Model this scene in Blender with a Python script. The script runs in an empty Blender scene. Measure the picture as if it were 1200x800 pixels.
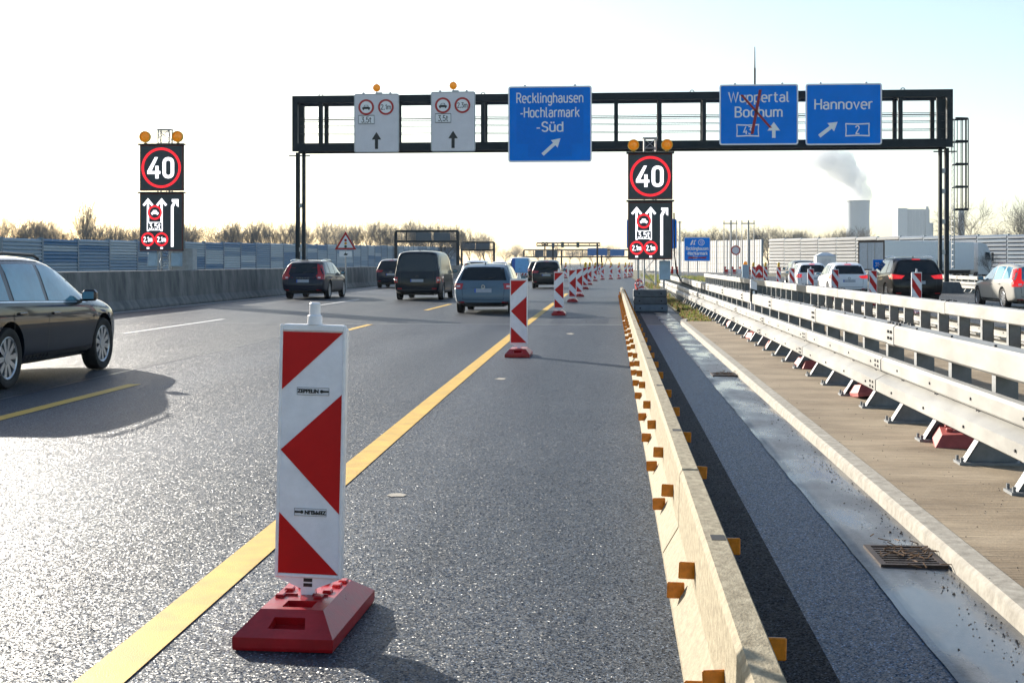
import bpy, bmesh, math, random
from mathutils import Vector, Matrix, Euler
from mathutils.bvhtree import BVHTree
from mathutils.geometry import delaunay_2d_cdt
random.seed(11)
R = math.radians
scene = bpy.context.scene
COL = scene.collection

# ------------------------------------------------------------------ camera
FPX, HY, CAMH, VPX = 1500.0, 308.0, 1.48, 718.0      # focal length, horizon row, eye height, vanishing point of a 1200 px wide frame
YAW = math.atan((VPX - 600) / FPX); CA, SA = math.cos(YAW), math.sin(YAW)
cam_d = bpy.data.cameras.new('camera'); cam = bpy.data.objects.new('camera', cam_d); COL.objects.link(cam)
cam_d.sensor_fit = 'HORIZONTAL'; cam_d.sensor_width = 36; cam_d.lens = 36 * FPX / 1200
cam_d.shift_y = -(400 - HY) / 1200; cam_d.clip_start = 0.1; cam_d.clip_end = 9000
cam.location = (0, 0, CAMH); cam.rotation_euler = (R(90), 0, YAW)
scene.camera = cam

# ------------------------------------------------------------------ sky and sun
SUN_EL, SUN_AZ = 18.5, -40.0                          # azimuth from the road direction, negative = left
w = bpy.data.worlds.new('World'); scene.world = w; w.use_nodes = True
nt = w.node_tree; nt.nodes.clear()
wo = nt.nodes.new('ShaderNodeOutputWorld'); bg = nt.nodes.new('ShaderNodeBackground')
sky = nt.nodes.new('ShaderNodeTexSky'); sky.sky_type = 'NISHITA'; sky.sun_disc = False
sky.sun_elevation = R(SUN_EL); sky.sun_rotation = R(SUN_AZ)
sky.air_density = 1.0; sky.dust_density = 0.8; sky.ozone_density = 1.2
bg.inputs[1].default_value = 0.09
nt.links.new(sky.outputs[0], bg.inputs[0]); nt.links.new(bg.outputs[0], wo.inputs[0])
sd = bpy.data.lights.new('sun', 'SUN'); sd.energy = 5.0; sd.angle = R(0.53); sd.color = (1.0, 0.93, 0.82)
sun = bpy.data.objects.new('sun', sd); COL.objects.link(sun)
to_sun = Vector((math.sin(R(SUN_AZ)) * math.cos(R(SUN_EL)), math.cos(R(SUN_AZ)) * math.cos(R(SUN_EL)), math.sin(R(SUN_EL))))
sun.rotation_euler = to_sun.to_track_quat('Z', 'Y').to_euler(); sun.location = (-30, 40, 30)
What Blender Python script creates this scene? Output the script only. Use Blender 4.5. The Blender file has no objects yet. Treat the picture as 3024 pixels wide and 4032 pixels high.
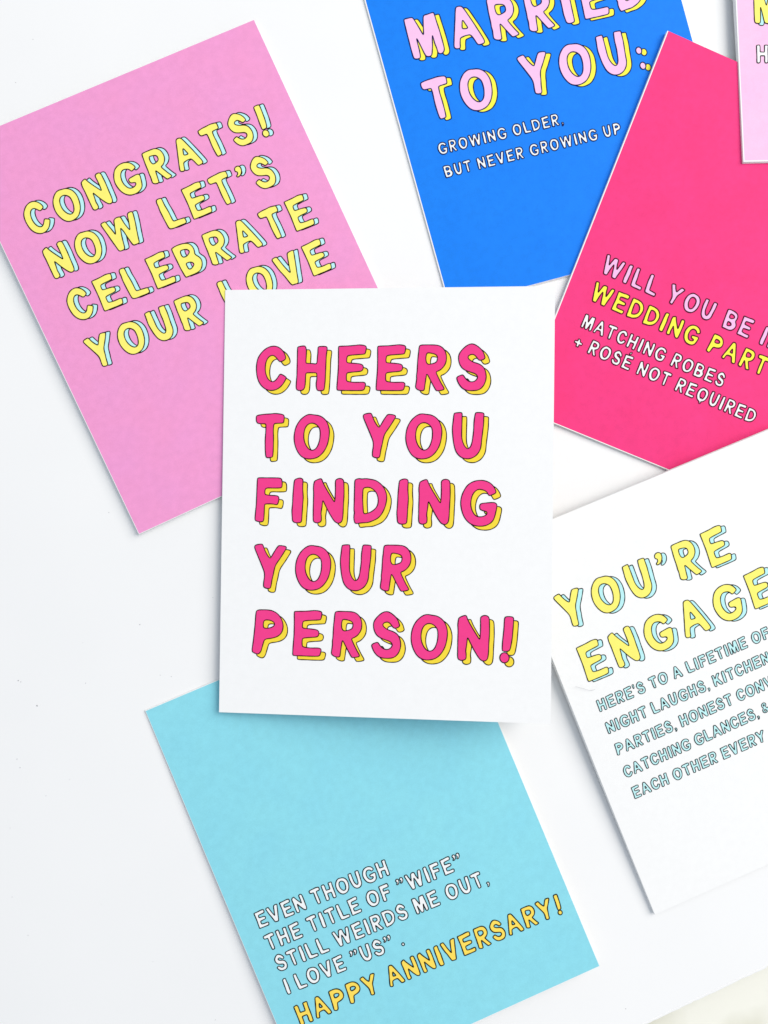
import bpy, bmesh, math, random
from mathutils import Vector, Matrix
from mathutils.geometry import tessellate_polygon

MM = 0.001
scene = bpy.context.scene
random.seed(7)

# ------------------------------------------------------------------ camera
CAM_H, CAM_A, CAM_B = 263.2825, 0.003598, -0.061352          # height over the tabletop (mm), small tilts (rad)
FOCAL_PX = 3028.0                        # focal length in pixels of the 3024 x 4032 frame
cam_data = bpy.data.cameras.new('camera')
cam = bpy.data.objects.new('camera', cam_data)
scene.collection.objects.link(cam)
cam.location = (0, 0, CAM_H * MM)
cam.rotation_euler = (Matrix.Rotation(CAM_A, 3, 'X') @ Matrix.Rotation(CAM_B, 3, 'Y')).to_euler()
cam_data.sensor_fit = 'VERTICAL'
cam_data.sensor_height = 24.0
cam_data.lens = 24.0 * FOCAL_PX / 4032.0
cam_data.clip_start = 0.01
cam_data.clip_end = 50.0
scene.camera = cam

# ------------------------------------------------------------------ light (indoors by a window), exposure
world = bpy.data.worlds.new('World')
scene.world = world
world.use_nodes = True
bg = world.node_tree.nodes['Background']
bg.inputs['Color'].default_value = (0.80, 0.885, 1.0, 1)       # light thrown back by a bright white room
bg.inputs['Strength'].default_value = 0.54

def area_lamp(name, loc, size, watts, col):
    d = bpy.data.lights.new(name, 'AREA')
    d.shape = 'SQUARE'; d.size = size; d.energy = watts; d.color = col
    o = bpy.data.objects.new(name, d)
    scene.collection.objects.link(o)
    o.location = loc
    o.rotation_euler = (Vector(loc) - Vector((0.03, 0.0, 0))).to_track_quat('Z', 'Y').to_euler()
    return o
area_lamp('window_light', (1.42, 0.80, 1.42), 1.75, 51.0, (1.0, 0.948, 0.882))

scene.view_settings.view_transform = 'Standard'
scene.view_settings.look = 'None'
scene.view_settings.exposure = 0.09
scene.view_settings.gamma = 1.0
scene.view_settings.use_curve_mapping = False
scene.cycles.max_bounces = 8
scene.cycles.diffuse_bounces = 5

# ------------------------------------------------------------------ materials
def lin(c):
    return tuple((v / 255 / 12.92) if v / 255 <= 0.04045 else ((v / 255 + 0.055) / 1.055) ** 2.4 for v in c) + (1.0,)

def shade(c, k):
    return tuple(max(0.0, min(1.0, v * k)) for v in c[:3]) + (1.0,)

def new_mat(name):
    m = bpy.data.materials.new(name)
    m.use_nodes = True
    nt = m.node_tree
    b = nt.nodes['Principled BSDF']
    return m, nt, b

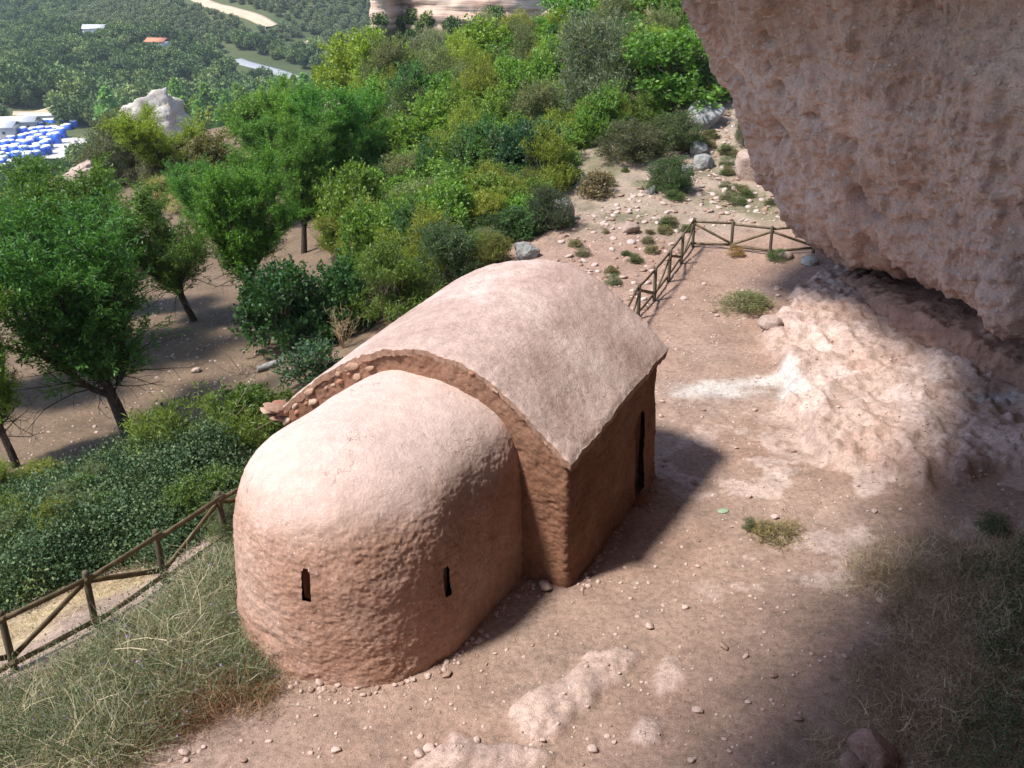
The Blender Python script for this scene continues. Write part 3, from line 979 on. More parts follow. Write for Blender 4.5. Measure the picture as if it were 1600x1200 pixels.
Ft = grid_faces(NS, NTT)
Fb = Ft[:, ::-1] + n0
b = np.concatenate([np.arange(NTT), (np.arange(1, NS) * NTT + NTT - 1), ((NS - 1) * NTT + np.arange(NTT - 2, -1, -1)), (np.arange(NS - 2, 0, -1) * NTT)])
b2 = np.roll(b, -1)
allv = np.concatenate([topv.reshape(-1, 3), botv.reshape(-1, 3)])
nb = len(b)
allv = np.concatenate([allv, allv[b], allv[b + n0]])
ii = np.arange(nb)
Fs = np.stack([2 * n0 + ii, 2 * n0 + nb + ii, 2 * n0 + nb + (ii + 1) % nb, 2 * n0 + (ii + 1) % nb], -1)
me = mesh_from("roof", allv, np.concatenate([Ft, Fb, Fs]), [M_ROOF, M_CORE], True, np.r_[np.zeros(len(Ft)), np.ones(len(Fb) + len(Fs))])
roof = obj("roof", me, chapel)

# rough stones and tile ends showing along the broken front edge of the vault
M_ST1 = mat_simple("rubble_orange", (0.33, 0.205, 0.145), 0.95, 0.1, 0.25, 2.5, 0.4, 0.05)
M_ST2 = mat_simple("rubble_tan", (0.38, 0.27, 0.20), 0.95, 0.1, 0.25, 2.5, 0.4, 0.05)
M_ST3 = mat_simple("rubble_brick", (0.30, 0.15, 0.10), 0.95, 0.1, 0.25, 2.5, 0.4, 0.05)
stm = [rock_mesh("stone", 300 + i, 3, [(M_ST1, M_ST2, M_ST1, M_ST3, M_ST1)[i]], 15, 0.25, 0.8, 0.12) for i in range(5)]
g = np.random.default_rng(3)
t = -6.14
while t < 0.02:
    left = t < -3.75
    sz = g.uniform(0.06, 0.16) if left else g.uniform(0.035, 0.075)
    if left or t > -1.5 or g.random() < 0.55:
        for row in range(2 if left else 1):
            z = float(roof_z(0.0, np.clip(t, NTs.min(), 0.1))) - (0.17 if left else 0.12) - row * sz * 1.25
            p = cw(0.055 + g.uniform(-0.035, 0.035) + 0.01 * row, t + row * 0.05, z + g.uniform(-0.02, 0.02))
            sl_a = math.atan2(float(roof_z(0.0, min(t + 0.1, 0.1)) - roof_z(0.0, max(t - 0.1, -6.05))), 0.2)
            o_ = obj("stone", stm[int(g.integers(0, 5))], chapel, p, (g.uniform(-.15, .15), g.uniform(-.2, .2) - sl_a * 0.9, math.atan2(CVV[1], CVV[0]) + g.uniform(-.2, .2)), (sz * 1.2, sz * 0.95, sz * 0.85))
    t += sz * 2.0 + g.uniform(0.0, 0.05)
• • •
= What the task requires =
Without any pictures, reproduce the lines from the first one in the material through the line that has "COL = scene.collection", exactly as they appear.

= Final answer =
Model this scene in Blender with a Python script. The script runs in an empty Blender scene. Measure the picture as if it were 1200x800 pixels.
import bpy, bmesh, math, random
from mathutils import Vector, Matrix, Euler
from mathutils.bvhtree import BVHTree
from mathutils.geometry import delaunay_2d_cdt
random.seed(11)
R = math.radians
scene = bpy.context.scene
COL = scene.collection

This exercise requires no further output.